Category Archives: noir106

The Automated Dark Side of ds106: Tech Noir

I tried to make a ds106 comeback last year with the AI 106 course, but it turns out I wasn’t even up to getting off the couch. It was a long winter, and quite a few of my responsibilities were put on pause while I worked on my mental health. There are those moments we all face, and last Spring was one of them for me. I’m just fortunate I have such amazing folks around me online and off.

Film Noir and the dark technology of armored cars with shot from the film Criss Cross.

But this semester is a new day and the bava is back in the ds106 driver seat alongside Paul Bond. Paul gave me a free pass last spring with AI 106 and for that I’m forever grateful. The bummer was I really did want to jump back into the fray, and watching AI106 from the sidelines highlighted how much fun I was missing out on. The mock AI company Aggressive Technologies born from that course experience was absolutely brilliant, and to see that group dig into the ds106 ethos of joy was, well ….a joy.

Tech Noir bar from The Terminator

This week begins yet another chapter of ds106, this time focused on a topic that I have been thinking about doing for at least ten years: Tech Noir. My mind immediately goes to movies from the 40+ years ago like Alien, Blade Runner, Empire Strikes Back, and Terminator, but that’s just my opinion, man. As part of week 1’s intro, Paul and I discussed the broader noir theme in terms of 1940s Hollywood to help frame the qualified tech-focused nature of this genre that emerged in the late 70s and early 80s. In fact, since its inception the themes defining noir  quickly transcended film to include literature, design, video games, and much more.

Also, let’s not forget that back in the Spring of 2015 Paul, Martha Burtis, and I taught noir106 during my last full semester at UMW. So exactly ten years later we’re back to noir, but this time with a qualifier most relevant to our moment: technology. Paul did a nice job of locating Tech Noir in terms of the cyberpunk 80s in his “Tech Noir ds106” post::

Tech Noir was a thing of the 80s. The preceding decades had seen the horrors of the Vietnam War, the corruption of Watergate, years of inflation followed by a deep recession, with ah ever-present awareness that WWIII could be right around the corner. On top of that, computers were migrating from the realm of science fiction into people’s everyday lives and homes. So that bleakness returned, in considering where we might be going as a society.

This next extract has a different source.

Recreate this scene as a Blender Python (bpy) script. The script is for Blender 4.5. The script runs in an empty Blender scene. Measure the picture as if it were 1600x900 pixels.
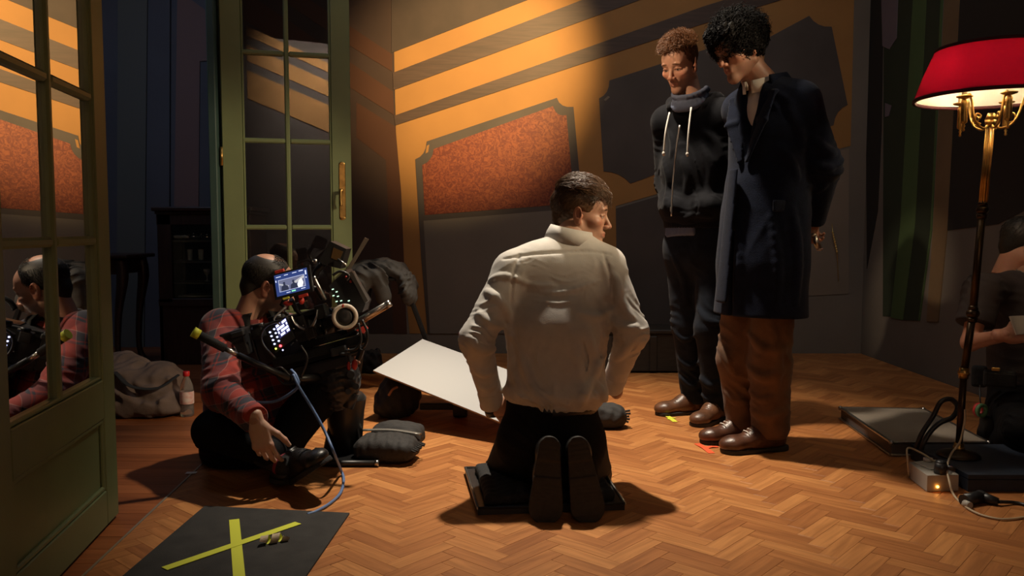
import bpy, bmesh, math, random
import numpy as np
from mathutils import Vector, Matrix, Euler

SC = bpy.context.scene
C = SC.collection
PI = math.pi
random.seed(7)
rng = np.random.default_rng(11)

# ------------------------------------------------------------------ camera
FOC, CX, CY = 1300.0, 800.0, 450.0
EYE = 0.9
PITCH = math.atan(90 / FOC)
cam_d = bpy.data.cameras.new('camera')
cam_d.sensor_width = 36.0
cam_d.lens = 36.0 * FOC / 1600.0
cam_d.clip_start = 0.05
cam = bpy.data.objects.new('camera', cam_d)
cam.location = (0, 0, EYE)
cam.rotation_euler = (PI / 2 - PITCH, 0, 0)
C.objects.link(cam)
SC.camera = cam

# ------------------------------------------------------------------ exposure, world, lights
SC.view_settings.view_transform = 'Standard'
SC.view_settings.look = 'None'
SC.view_settings.gamma = 1.0
SC.view_settings.exposure = 0.0
SC.view_settings.use_curve_mapping = False
w = bpy.data.worlds.new('studio_dark'); SC.world = w
w.use_nodes = True
w.node_tree.nodes['Background'].inputs[0].default_value = (0.9, 0.95, 1.0, 1)
w.node_tree.nodes['Background'].inputs[1].default_value = 0.008

def lamp(name, kind, loc, target, energy, col, **kw):
    l = bpy.data.lights.new(name, kind); l.energy = energy; l.color = col
    for k, v in kw.items(): setattr(l, k, v)
    o = bpy.data.objects.new(name, l); o.location = loc
    if target is not None:
        d = Vector(target) - Vector(loc)
        o.rotation_euler = d.to_track_quat('-Z', 'Y').to_euler()
    C.objects.link(o); return o

# warm profile spot on the painted wall
lamp('wall_spot', 'SPOT', (0.75, 3.3, 3.1), (-0.24, 6.05, 2.08), 1250, (1.0, 0.66, 0.27),
     spot_size=math.radians(36), spot_blend=0.85, shadow_soft_size=0.05)
# overhead key over the acting area
lamp('key_spot', 'SPOT', (0.12, 3.80, 3.5), (0.2, 3.52, 0.0), 780, (1.0, 0.86, 0.68),
     spot_size=math.radians(64), spot_blend=1.0, shadow_soft_size=0.07)
# dim neutral fill added to lift the back wall, no lamp of the set
lamp('added_wall_fill', 'AREA', (0.8, 3.7, 3.9), (0.8, 6.06, 0.7), 9, (1.0, 0.93, 0.86), shape='RECTANGLE', size=2.6, size_y=0.8, spread=math.radians(110))
# unseen light added on the wall behind the photographer, for the door glass reflection
lamp('added_front_wall_fill', 'AREA', (0.75, -1.2, 4.4), (0.75, -1.95, 2.4), 120, (1.0, 0.85, 0.7), shape='RECTANGLE', size=1.2, size_y=0.2, spread=math.radians(45))
# side light from the right that catches the green door, the crew and the kneeling man
lamp('side_spot', 'SPOT', (2.45, 1.95, 2.35), (-0.9, 3.8, 0.85), 380, (1.0, 0.78, 0.5),
     spot_size=math.radians(31), spot_blend=0.6, shadow_soft_size=0.09)
# narrow profile on the face of the man in the hooded top
lamp('face_spot', 'SPOT', (-0.75, 2.7, 2.7), (0.80, 3.94, 1.68), 190, (1.0, 0.74, 0.48), spot_size=math.radians(13), spot_blend=0.8, shadow_soft_size=0.03)
# dim blue work light in the next room
lamp('next_room_work_light', 'AREA', (-2.4, 4.4, 2.9), (-2.2, 5.6, 0.8), 6, (0.62, 0.72, 1.0), shape='RECTANGLE', size=0.8, size_y=0.6)

# ------------------------------------------------------------------ placing helpers
cp_, sp_ = math.cos(PITCH), math.sin(PITCH)
def at(px, py, Y):
    u, v = (px - CX) / FOC, (CY - py) / FOC
    t = Y / (cp_ + v * sp_)
    return np.array((u * t, Y, EYE + t * (v * cp_ - sp_)))
def fl(px, py, z=0.0):
    u, v = (px - CX) / FOC, (CY - py) / FOC
    t = (z - EYE) / (v * cp_ - sp_)
    return np.array((u * t, t * (cp_ + v * sp_), z))
def wr(px, py, X=2.56):
    u, v = (px - CX) / FOC, (CY - py) / FOC
    t = X / u
    return np.array((X, t * (cp_ + v * sp_), EYE + t * (v * cp_ - sp_)))
def unit(v):
    v = np.asarray(v, float); return v / (np.linalg.norm(v) + 1e-12)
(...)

An interesting thing about Tech Noir and cyberpunk is that they tend to look at a near future, a future that may now be in the past, like 1984. One could argue the extent to which they were right or wrong in their visions, but I think the point of sci fi is not to be prophetic but to examine the current moment through an imagined setting.

Damn Paul’s good! He’s also very mindful that focusing too much on our interests defeats the purpose of ds106. We want to try and develop a theme and then have the class run with it in directions that interest them. As a result they should be more compelled to write, design, mash-up, and playact a world of media that buoy their creativity—thankfully noir is broad enough to contain multitudes.

A GIF from Richard Siodomak’s The Killers

The other thing I like about ds106 is it always inspires me to blog and comment, which are two of the things I resolved to do more of this year. ds106 is kinda like a gym for bloggers.

Finally, I’m gonna go out on a limb here and say that Mastodon has been feeling pretty fun these days. I know it has its limits, but I ‘ve been getting help with designing the the new old course site (thank you, Alan and Tom!), the daily creates are still on fire, we’re already streaming ds06radio there. Who knows, the social.ds106.us server could be a way of interfacing the students with the network like we could with Twitter. Hope springs eternal in the ds106 breast.

 

Post by @grantpotter
View on Mastodon

 

You know it’s good when you have Grant Potter dropping knowledge about Criterion’s current Surveillance Cinema series or the video game series Watchdogs or even that crazy Japanese contribution to Tech Noir: Tetsuo: the Iron Man. That’s just the kind of in-passing comraderie that made ds106 so amazing back in 2011 and allowed the class to move beyond the limits of our imagination. There’s something about having a loose, open space for sharing that makes the endeavor exciting. What’s more, given we control our own Mastodon server we can control the adverse effects given we control the vertical and the horizontal. I mean wasn’t that what this was all about?

Blah blah blah, it’s all fine and good to blog blog blog but ds106 is about making some art, dammit. All this analyzing is paralyzing, it’s time to play this dang thing….#4life!